+++ Information shown
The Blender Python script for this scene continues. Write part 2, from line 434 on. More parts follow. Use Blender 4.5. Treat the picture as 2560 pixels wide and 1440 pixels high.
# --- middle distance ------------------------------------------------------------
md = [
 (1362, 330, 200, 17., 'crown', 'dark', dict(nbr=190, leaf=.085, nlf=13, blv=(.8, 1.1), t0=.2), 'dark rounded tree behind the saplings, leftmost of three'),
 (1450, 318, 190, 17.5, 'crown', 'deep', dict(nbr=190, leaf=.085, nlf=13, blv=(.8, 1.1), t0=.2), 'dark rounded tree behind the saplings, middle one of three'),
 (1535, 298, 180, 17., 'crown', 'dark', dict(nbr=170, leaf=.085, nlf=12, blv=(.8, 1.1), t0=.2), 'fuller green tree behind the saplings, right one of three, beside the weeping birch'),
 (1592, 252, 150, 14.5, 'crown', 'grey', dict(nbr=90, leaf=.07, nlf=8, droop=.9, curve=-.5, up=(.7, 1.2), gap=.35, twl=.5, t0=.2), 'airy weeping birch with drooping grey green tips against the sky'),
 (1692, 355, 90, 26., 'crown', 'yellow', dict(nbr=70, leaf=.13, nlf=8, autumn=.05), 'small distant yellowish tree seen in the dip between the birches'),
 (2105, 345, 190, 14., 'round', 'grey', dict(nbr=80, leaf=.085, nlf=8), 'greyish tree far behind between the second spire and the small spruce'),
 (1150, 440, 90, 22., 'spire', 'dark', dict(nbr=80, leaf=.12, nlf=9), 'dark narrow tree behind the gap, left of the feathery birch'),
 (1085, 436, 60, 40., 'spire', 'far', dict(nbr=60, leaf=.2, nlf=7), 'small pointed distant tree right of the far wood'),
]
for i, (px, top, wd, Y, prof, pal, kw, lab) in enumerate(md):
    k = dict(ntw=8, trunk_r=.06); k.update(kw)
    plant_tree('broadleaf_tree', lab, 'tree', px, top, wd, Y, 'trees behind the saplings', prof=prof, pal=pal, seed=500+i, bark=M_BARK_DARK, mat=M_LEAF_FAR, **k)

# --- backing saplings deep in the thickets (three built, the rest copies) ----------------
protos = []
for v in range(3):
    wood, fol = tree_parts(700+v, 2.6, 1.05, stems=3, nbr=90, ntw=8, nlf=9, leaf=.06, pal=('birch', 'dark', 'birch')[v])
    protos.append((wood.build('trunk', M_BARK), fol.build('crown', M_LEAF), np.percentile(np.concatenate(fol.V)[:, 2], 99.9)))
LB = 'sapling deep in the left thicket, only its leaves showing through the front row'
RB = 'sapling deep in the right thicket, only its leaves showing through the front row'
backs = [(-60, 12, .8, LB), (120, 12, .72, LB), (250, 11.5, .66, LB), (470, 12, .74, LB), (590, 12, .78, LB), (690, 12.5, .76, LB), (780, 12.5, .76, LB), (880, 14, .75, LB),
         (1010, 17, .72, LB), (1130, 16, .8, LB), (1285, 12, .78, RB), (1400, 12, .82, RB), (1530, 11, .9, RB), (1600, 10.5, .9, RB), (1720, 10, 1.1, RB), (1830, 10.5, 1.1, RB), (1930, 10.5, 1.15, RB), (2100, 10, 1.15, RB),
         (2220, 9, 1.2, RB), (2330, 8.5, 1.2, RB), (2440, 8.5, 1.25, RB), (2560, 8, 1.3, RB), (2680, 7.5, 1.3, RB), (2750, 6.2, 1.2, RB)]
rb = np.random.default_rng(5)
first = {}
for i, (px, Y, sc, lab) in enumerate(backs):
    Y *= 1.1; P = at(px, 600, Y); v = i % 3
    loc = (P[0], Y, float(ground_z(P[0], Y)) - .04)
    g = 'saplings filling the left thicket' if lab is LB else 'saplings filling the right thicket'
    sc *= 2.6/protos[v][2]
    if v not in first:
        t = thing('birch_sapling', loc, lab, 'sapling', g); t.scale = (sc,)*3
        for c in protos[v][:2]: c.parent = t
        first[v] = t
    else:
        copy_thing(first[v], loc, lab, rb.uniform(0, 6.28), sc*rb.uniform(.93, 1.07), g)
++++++
__Task prompt__
Return all of the data precisely as it appears.

__Result of the task__
The Blender Python script for this scene continues. Write part 2, from line 434 on. More parts follow. Use Blender 4.5. Treat the picture as 2560 pixels wide and 1440 pixels high.
# --- middle distance ------------------------------------------------------------
md = [
 (1362, 330, 200, 17., 'crown', 'dark', dict(nbr=190, leaf=.085, nlf=13, blv=(.8, 1.1), t0=.2), 'dark rounded tree behind the saplings, leftmost of three'),
 (1450, 318, 190, 17.5, 'crown', 'deep', dict(nbr=190, leaf=.085, nlf=13, blv=(.8, 1.1), t0=.2), 'dark rounded tree behind the saplings, middle one of three'),
 (1535, 298, 180, 17., 'crown', 'dark', dict(nbr=170, leaf=.085, nlf=12, blv=(.8, 1.1), t0=.2), 'fuller green tree behind the saplings, right one of three, beside the weeping birch'),
 (1592, 252, 150, 14.5, 'crown', 'grey', dict(nbr=90, leaf=.07, nlf=8, droop=.9, curve=-.5, up=(.7, 1.2), gap=.35, twl=.5, t0=.2), 'airy weeping birch with drooping grey green tips against the sky'),
 (1692, 355, 90, 26., 'crown', 'yellow', dict(nbr=70, leaf=.13, nlf=8, autumn=.05), 'small distant yellowish tree seen in the dip between the birches'),
 (2105, 345, 190, 14., 'round', 'grey', dict(nbr=80, leaf=.085, nlf=8), 'greyish tree far behind between the second spire and the small spruce'),
 (1150, 440, 90, 22., 'spire', 'dark', dict(nbr=80, leaf=.12, nlf=9), 'dark narrow tree behind the gap, left of the feathery birch'),
 (1085, 436, 60, 40., 'spire', 'far', dict(nbr=60, leaf=.2, nlf=7), 'small pointed distant tree right of the far wood'),
]
for i, (px, top, wd, Y, prof, pal, kw, lab) in enumerate(md):
    k = dict(ntw=8, trunk_r=.06); k.update(kw)
    plant_tree('broadleaf_tree', lab, 'tree', px, top, wd, Y, 'trees behind the saplings', prof=prof, pal=pal, seed=500+i, bark=M_BARK_DARK, mat=M_LEAF_FAR, **k)

# --- backing saplings deep in the thickets (three built, the rest copies) ----------------
protos = []
for v in range(3):
    wood, fol = tree_parts(700+v, 2.6, 1.05, stems=3, nbr=90, ntw=8, nlf=9, leaf=.06, pal=('birch', 'dark', 'birch')[v])
    protos.append((wood.build('trunk', M_BARK), fol.build('crown', M_LEAF), np.percentile(np.concatenate(fol.V)[:, 2], 99.9)))
LB = 'sapling deep in the left thicket, only its leaves showing through the front row'
RB = 'sapling deep in the right thicket, only its leaves showing through the front row'
backs = [(-60, 12, .8, LB), (120, 12, .72, LB), (250, 11.5, .66, LB), (470, 12, .74, LB), (590, 12, .78, LB), (690, 12.5, .76, LB), (780, 12.5, .76, LB), (880, 14, .75, LB),
         (1010, 17, .72, LB), (1130, 16, .8, LB), (1285, 12, .78, RB), (1400, 12, .82, RB), (1530, 11, .9, RB), (1600, 10.5, .9, RB), (1720, 10, 1.1, RB), (1830, 10.5, 1.1, RB), (1930, 10.5, 1.15, RB), (2100, 10, 1.15, RB),
         (2220, 9, 1.2, RB), (2330, 8.5, 1.2, RB), (2440, 8.5, 1.25, RB), (2560, 8, 1.3, RB), (2680, 7.5, 1.3, RB), (2750, 6.2, 1.2, RB)]
rb = np.random.default_rng(5)
first = {}
for i, (px, Y, sc, lab) in enumerate(backs):
    Y *= 1.1; P = at(px, 600, Y); v = i % 3
    loc = (P[0], Y, float(ground_z(P[0], Y)) - .04)
    g = 'saplings filling the left thicket' if lab is LB else 'saplings filling the right thicket'
    sc *= 2.6/protos[v][2]
    if v not in first:
        t = thing('birch_sapling', loc, lab, 'sapling', g); t.scale = (sc,)*3
        for c in protos[v][:2]: c.parent = t
        first[v] = t
    else:
        copy_thing(first[v], loc, lab, rb.uniform(0, 6.28), sc*rb.uniform(.93, 1.07), g)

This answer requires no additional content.